Your task is to write out the complete listing exactly as it is shown.

**DATA LINES**
----------

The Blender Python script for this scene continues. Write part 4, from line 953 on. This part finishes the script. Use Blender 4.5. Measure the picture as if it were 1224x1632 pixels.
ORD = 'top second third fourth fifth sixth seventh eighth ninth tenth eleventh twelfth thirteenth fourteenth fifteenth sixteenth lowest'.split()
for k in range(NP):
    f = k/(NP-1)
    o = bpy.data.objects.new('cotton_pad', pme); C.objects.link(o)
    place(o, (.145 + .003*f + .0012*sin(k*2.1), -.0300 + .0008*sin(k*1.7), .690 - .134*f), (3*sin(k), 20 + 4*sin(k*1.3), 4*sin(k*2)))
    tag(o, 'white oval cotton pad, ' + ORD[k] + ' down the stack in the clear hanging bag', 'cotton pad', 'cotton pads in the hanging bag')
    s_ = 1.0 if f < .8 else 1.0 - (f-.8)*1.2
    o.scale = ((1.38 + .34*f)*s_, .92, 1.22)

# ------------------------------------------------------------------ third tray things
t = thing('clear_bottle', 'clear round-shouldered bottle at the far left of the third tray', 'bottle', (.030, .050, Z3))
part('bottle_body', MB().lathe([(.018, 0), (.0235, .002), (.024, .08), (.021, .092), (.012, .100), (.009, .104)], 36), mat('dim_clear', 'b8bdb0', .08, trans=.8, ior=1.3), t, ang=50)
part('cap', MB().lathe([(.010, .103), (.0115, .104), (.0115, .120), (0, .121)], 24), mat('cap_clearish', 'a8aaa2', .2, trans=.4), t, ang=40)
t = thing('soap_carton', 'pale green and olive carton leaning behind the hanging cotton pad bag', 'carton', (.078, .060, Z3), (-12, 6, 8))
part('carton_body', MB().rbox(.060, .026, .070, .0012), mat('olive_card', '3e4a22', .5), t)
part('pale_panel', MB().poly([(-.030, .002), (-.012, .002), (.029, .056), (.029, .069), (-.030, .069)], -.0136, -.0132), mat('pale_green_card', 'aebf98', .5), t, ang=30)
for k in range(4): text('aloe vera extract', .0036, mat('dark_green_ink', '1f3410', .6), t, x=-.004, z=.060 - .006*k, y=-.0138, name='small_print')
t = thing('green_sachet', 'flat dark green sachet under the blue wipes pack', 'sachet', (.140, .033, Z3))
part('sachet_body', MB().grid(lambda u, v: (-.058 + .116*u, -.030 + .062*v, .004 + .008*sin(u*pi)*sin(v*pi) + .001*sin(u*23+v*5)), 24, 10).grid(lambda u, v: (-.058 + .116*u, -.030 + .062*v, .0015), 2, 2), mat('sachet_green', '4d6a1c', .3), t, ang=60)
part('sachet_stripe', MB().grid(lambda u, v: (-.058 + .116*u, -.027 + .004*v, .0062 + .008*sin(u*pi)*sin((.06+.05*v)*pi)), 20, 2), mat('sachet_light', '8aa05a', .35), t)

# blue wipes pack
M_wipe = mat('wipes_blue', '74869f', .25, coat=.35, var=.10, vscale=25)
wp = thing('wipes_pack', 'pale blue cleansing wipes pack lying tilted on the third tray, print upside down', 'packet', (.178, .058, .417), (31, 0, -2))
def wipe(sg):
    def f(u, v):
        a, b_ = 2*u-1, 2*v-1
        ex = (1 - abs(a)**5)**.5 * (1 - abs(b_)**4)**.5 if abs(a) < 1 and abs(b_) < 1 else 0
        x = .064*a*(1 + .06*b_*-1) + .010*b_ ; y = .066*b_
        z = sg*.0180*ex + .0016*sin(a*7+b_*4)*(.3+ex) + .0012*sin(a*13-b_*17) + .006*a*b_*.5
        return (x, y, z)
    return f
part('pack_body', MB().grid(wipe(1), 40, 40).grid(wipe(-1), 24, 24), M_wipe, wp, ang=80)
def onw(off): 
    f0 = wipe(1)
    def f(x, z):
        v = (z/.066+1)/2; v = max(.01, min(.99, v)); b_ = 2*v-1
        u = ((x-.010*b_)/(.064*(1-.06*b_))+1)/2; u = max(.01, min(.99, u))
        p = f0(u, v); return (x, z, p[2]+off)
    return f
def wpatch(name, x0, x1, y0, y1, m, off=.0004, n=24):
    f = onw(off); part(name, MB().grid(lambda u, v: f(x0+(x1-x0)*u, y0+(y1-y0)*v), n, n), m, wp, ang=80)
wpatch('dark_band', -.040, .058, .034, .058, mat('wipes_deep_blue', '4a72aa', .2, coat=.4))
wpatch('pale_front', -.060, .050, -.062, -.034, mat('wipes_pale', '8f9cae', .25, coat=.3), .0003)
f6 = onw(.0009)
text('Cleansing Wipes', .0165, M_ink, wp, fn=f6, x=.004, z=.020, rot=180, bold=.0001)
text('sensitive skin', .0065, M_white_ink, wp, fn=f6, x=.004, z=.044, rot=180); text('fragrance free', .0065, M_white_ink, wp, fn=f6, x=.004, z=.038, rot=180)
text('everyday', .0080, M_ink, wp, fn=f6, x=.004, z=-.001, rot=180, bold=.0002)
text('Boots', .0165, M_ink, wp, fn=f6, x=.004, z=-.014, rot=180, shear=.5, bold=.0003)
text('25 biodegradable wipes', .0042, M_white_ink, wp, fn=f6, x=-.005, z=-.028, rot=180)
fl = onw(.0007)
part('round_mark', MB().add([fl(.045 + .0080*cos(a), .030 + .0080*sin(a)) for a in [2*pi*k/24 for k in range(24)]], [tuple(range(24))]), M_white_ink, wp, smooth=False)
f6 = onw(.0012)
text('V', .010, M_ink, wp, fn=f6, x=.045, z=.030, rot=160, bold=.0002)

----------

**ANSWER TO THIS PROBLEM**
The Blender Python script for this scene continues. Write part 4, from line 953 on. This part finishes the script. Use Blender 4.5. Measure the picture as if it were 1224x1632 pixels.
ORD = 'top second third fourth fifth sixth seventh eighth ninth tenth eleventh twelfth thirteenth fourteenth fifteenth sixteenth lowest'.split()
for k in range(NP):
    f = k/(NP-1)
    o = bpy.data.objects.new('cotton_pad', pme); C.objects.link(o)
    place(o, (.145 + .003*f + .0012*sin(k*2.1), -.0300 + .0008*sin(k*1.7), .690 - .134*f), (3*sin(k), 20 + 4*sin(k*1.3), 4*sin(k*2)))
    tag(o, 'white oval cotton pad, ' + ORD[k] + ' down the stack in the clear hanging bag', 'cotton pad', 'cotton pads in the hanging bag')
    s_ = 1.0 if f < .8 else 1.0 - (f-.8)*1.2
    o.scale = ((1.38 + .34*f)*s_, .92, 1.22)

# ------------------------------------------------------------------ third tray things
t = thing('clear_bottle', 'clear round-shouldered bottle at the far left of the third tray', 'bottle', (.030, .050, Z3))
part('bottle_body', MB().lathe([(.018, 0), (.0235, .002), (.024, .08), (.021, .092), (.012, .100), (.009, .104)], 36), mat('dim_clear', 'b8bdb0', .08, trans=.8, ior=1.3), t, ang=50)
part('cap', MB().lathe([(.010, .103), (.0115, .104), (.0115, .120), (0, .121)], 24), mat('cap_clearish', 'a8aaa2', .2, trans=.4), t, ang=40)
t = thing('soap_carton', 'pale green and olive carton leaning behind the hanging cotton pad bag', 'carton', (.078, .060, Z3), (-12, 6, 8))
part('carton_body', MB().rbox(.060, .026, .070, .0012), mat('olive_card', '3e4a22', .5), t)
part('pale_panel', MB().poly([(-.030, .002), (-.012, .002), (.029, .056), (.029, .069), (-.030, .069)], -.0136, -.0132), mat('pale_green_card', 'aebf98', .5), t, ang=30)
for k in range(4): text('aloe vera extract', .0036, mat('dark_green_ink', '1f3410', .6), t, x=-.004, z=.060 - .006*k, y=-.0138, name='small_print')
t = thing('green_sachet', 'flat dark green sachet under the blue wipes pack', 'sachet', (.140, .033, Z3))
part('sachet_body', MB().grid(lambda u, v: (-.058 + .116*u, -.030 + .062*v, .004 + .008*sin(u*pi)*sin(v*pi) + .001*sin(u*23+v*5)), 24, 10).grid(lambda u, v: (-.058 + .116*u, -.030 + .062*v, .0015), 2, 2), mat('sachet_green', '4d6a1c', .3), t, ang=60)
part('sachet_stripe', MB().grid(lambda u, v: (-.058 + .116*u, -.027 + .004*v, .0062 + .008*sin(u*pi)*sin((.06+.05*v)*pi)), 20, 2), mat('sachet_light', '8aa05a', .35), t)

# blue wipes pack
M_wipe = mat('wipes_blue', '74869f', .25, coat=.35, var=.10, vscale=25)
wp = thing('wipes_pack', 'pale blue cleansing wipes pack lying tilted on the third tray, print upside down', 'packet', (.178, .058, .417), (31, 0, -2))
def wipe(sg):
    def f(u, v):
        a, b_ = 2*u-1, 2*v-1
        ex = (1 - abs(a)**5)**.5 * (1 - abs(b_)**4)**.5 if abs(a) < 1 and abs(b_) < 1 else 0
        x = .064*a*(1 + .06*b_*-1) + .010*b_ ; y = .066*b_
        z = sg*.0180*ex + .0016*sin(a*7+b_*4)*(.3+ex) + .0012*sin(a*13-b_*17) + .006*a*b_*.5
        return (x, y, z)
    return f
part('pack_body', MB().grid(wipe(1), 40, 40).grid(wipe(-1), 24, 24), M_wipe, wp, ang=80)
def onw(off): 
    f0 = wipe(1)
    def f(x, z):
        v = (z/.066+1)/2; v = max(.01, min(.99, v)); b_ = 2*v-1
        u = ((x-.010*b_)/(.064*(1-.06*b_))+1)/2; u = max(.01, min(.99, u))
        p = f0(u, v); return (x, z, p[2]+off)
    return f
def wpatch(name, x0, x1, y0, y1, m, off=.0004, n=24):
    f = onw(off); part(name, MB().grid(lambda u, v: f(x0+(x1-x0)*u, y0+(y1-y0)*v), n, n), m, wp, ang=80)
wpatch('dark_band', -.040, .058, .034, .058, mat('wipes_deep_blue', '4a72aa', .2, coat=.4))
wpatch('pale_front', -.060, .050, -.062, -.034, mat('wipes_pale', '8f9cae', .25, coat=.3), .0003)
f6 = onw(.0009)
text('Cleansing Wipes', .0165, M_ink, wp, fn=f6, x=.004, z=.020, rot=180, bold=.0001)
text('sensitive skin', .0065, M_white_ink, wp, fn=f6, x=.004, z=.044, rot=180); text('fragrance free', .0065, M_white_ink, wp, fn=f6, x=.004, z=.038, rot=180)
text('everyday', .0080, M_ink, wp, fn=f6, x=.004, z=-.001, rot=180, bold=.0002)
text('Boots', .0165, M_ink, wp, fn=f6, x=.004, z=-.014, rot=180, shear=.5, bold=.0003)
text('25 biodegradable wipes', .0042, M_white_ink, wp, fn=f6, x=-.005, z=-.028, rot=180)
fl = onw(.0007)
part('round_mark', MB().add([fl(.045 + .0080*cos(a), .030 + .0080*sin(a)) for a in [2*pi*k/24 for k in range(24)]], [tuple(range(24))]), M_white_ink, wp, smooth=False)
f6 = onw(.0012)
text('V', .010, M_ink, wp, fn=f6, x=.045, z=.030, rot=160, bold=.0002)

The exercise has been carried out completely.